WHAT TO WORK ON |
For the listing below, give the number of lines in which "Python" occurs. Add nothing.

-------- DATASET EXCERPTS --------

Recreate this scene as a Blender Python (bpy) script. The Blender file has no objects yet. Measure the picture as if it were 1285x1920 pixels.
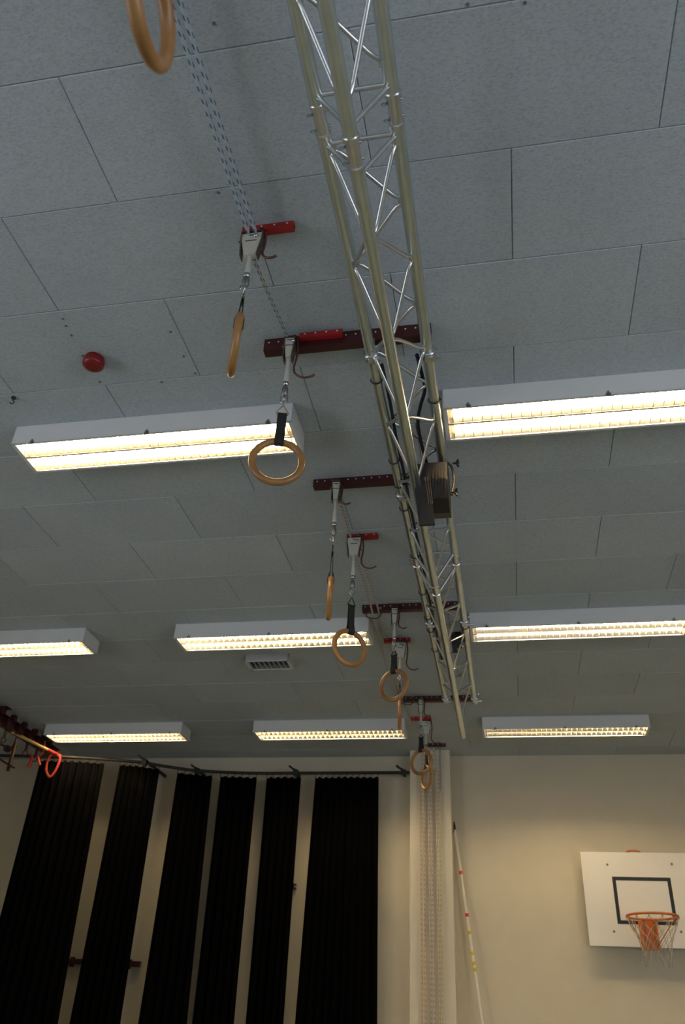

--------
-------- DATASET EXCERPTS --------

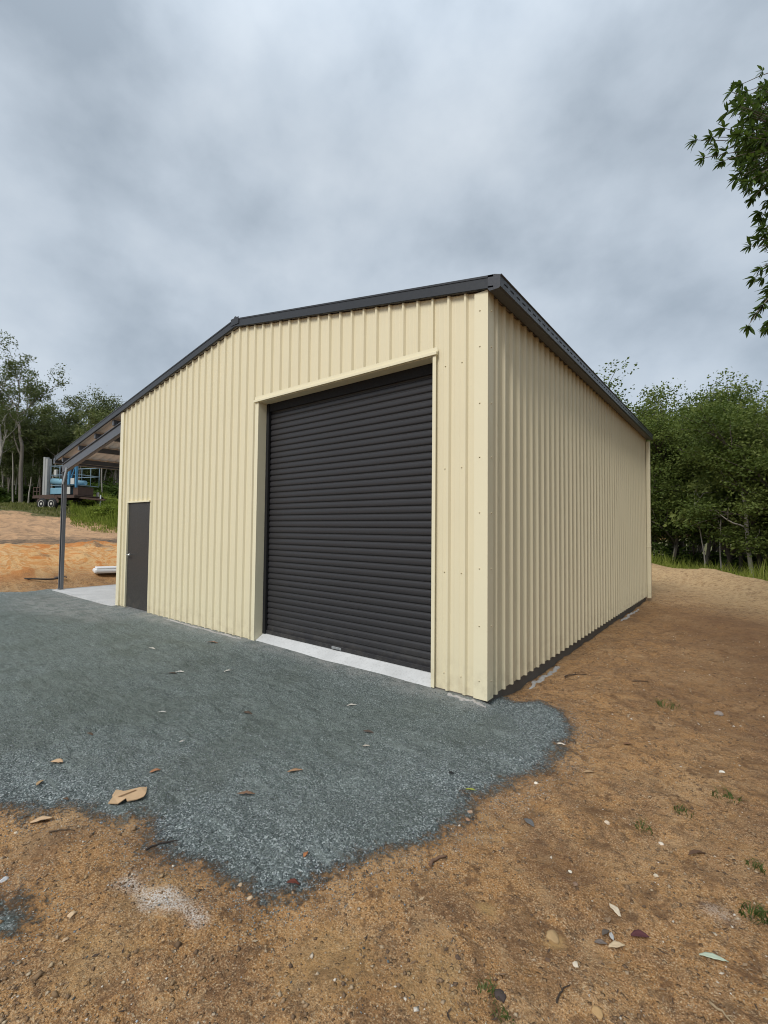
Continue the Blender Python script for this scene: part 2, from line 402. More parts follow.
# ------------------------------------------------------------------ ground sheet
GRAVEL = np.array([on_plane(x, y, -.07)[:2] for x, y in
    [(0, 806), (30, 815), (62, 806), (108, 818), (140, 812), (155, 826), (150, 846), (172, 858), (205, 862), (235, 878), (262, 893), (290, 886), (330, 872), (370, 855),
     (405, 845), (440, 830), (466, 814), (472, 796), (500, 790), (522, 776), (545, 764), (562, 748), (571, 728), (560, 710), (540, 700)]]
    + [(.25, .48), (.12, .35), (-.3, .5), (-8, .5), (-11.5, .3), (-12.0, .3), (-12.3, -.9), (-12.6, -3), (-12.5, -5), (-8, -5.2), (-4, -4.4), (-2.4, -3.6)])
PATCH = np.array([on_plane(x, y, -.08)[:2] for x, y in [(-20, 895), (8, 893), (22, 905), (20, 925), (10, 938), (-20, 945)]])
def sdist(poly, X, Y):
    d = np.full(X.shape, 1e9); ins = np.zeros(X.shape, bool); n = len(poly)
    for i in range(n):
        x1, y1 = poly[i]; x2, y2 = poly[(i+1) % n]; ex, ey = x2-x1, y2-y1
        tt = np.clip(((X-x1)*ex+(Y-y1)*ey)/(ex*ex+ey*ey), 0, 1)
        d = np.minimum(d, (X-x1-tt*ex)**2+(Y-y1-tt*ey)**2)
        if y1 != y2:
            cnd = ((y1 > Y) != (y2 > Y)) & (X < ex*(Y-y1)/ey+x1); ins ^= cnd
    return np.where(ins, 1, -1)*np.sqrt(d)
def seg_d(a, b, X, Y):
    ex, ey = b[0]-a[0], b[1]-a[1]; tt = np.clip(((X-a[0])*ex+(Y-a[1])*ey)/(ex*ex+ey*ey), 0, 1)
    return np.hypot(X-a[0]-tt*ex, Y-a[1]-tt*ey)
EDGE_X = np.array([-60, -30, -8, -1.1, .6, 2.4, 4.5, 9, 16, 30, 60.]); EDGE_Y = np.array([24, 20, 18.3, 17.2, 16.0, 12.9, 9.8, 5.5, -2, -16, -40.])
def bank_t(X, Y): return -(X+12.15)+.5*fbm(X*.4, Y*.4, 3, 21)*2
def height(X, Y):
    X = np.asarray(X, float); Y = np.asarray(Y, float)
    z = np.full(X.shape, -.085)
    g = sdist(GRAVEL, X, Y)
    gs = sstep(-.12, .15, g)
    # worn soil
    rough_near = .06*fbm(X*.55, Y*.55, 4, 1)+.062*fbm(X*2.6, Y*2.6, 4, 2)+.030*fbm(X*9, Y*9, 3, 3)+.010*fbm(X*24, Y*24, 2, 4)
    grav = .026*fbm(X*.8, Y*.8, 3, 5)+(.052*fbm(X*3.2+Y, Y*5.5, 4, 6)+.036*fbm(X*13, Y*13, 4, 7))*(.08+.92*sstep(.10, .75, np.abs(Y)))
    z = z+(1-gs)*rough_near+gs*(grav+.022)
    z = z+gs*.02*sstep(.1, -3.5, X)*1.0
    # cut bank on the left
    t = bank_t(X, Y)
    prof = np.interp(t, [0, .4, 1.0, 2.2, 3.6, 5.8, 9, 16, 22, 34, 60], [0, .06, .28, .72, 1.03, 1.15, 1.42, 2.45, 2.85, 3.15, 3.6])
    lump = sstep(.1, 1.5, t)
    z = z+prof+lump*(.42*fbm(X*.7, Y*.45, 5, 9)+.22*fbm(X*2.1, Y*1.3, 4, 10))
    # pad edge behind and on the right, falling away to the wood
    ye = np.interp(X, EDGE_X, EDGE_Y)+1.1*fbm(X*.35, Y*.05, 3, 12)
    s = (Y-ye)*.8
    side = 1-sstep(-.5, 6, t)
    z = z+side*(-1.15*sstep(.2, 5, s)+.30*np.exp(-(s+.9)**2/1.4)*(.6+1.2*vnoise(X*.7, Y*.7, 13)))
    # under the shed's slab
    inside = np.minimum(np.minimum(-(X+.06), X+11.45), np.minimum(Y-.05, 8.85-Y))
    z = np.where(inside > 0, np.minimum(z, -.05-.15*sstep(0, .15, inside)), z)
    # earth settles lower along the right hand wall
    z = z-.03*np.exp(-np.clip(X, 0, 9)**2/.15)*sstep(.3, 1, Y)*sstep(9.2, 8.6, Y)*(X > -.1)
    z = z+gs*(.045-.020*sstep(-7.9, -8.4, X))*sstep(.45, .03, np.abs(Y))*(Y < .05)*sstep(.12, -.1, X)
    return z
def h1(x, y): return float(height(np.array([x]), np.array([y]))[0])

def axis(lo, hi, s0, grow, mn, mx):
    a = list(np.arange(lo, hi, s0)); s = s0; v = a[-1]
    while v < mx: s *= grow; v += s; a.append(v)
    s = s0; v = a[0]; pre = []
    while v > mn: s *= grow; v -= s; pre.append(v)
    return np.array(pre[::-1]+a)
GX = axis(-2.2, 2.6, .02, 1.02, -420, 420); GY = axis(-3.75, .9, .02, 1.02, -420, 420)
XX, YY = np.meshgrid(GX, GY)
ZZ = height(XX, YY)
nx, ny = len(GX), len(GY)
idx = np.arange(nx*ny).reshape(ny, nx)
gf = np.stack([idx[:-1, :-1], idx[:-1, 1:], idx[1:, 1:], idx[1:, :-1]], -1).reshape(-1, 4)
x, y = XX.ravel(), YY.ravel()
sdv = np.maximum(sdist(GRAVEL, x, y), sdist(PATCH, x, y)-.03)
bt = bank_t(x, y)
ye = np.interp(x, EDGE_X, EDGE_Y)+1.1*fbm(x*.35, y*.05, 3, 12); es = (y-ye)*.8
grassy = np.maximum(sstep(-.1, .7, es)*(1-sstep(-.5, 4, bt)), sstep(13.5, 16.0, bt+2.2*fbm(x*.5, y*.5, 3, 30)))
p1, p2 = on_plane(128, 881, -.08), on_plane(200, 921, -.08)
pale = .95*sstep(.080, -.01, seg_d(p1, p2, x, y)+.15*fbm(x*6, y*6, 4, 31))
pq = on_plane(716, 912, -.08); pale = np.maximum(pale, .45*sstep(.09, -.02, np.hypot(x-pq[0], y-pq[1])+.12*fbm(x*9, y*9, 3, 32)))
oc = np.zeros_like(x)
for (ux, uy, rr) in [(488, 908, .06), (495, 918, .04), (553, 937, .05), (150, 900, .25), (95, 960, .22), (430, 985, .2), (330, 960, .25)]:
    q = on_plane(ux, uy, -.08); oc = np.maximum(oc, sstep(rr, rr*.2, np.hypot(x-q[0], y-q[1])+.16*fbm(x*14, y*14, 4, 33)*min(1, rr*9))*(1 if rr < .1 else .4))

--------

FULL ANSWER |
2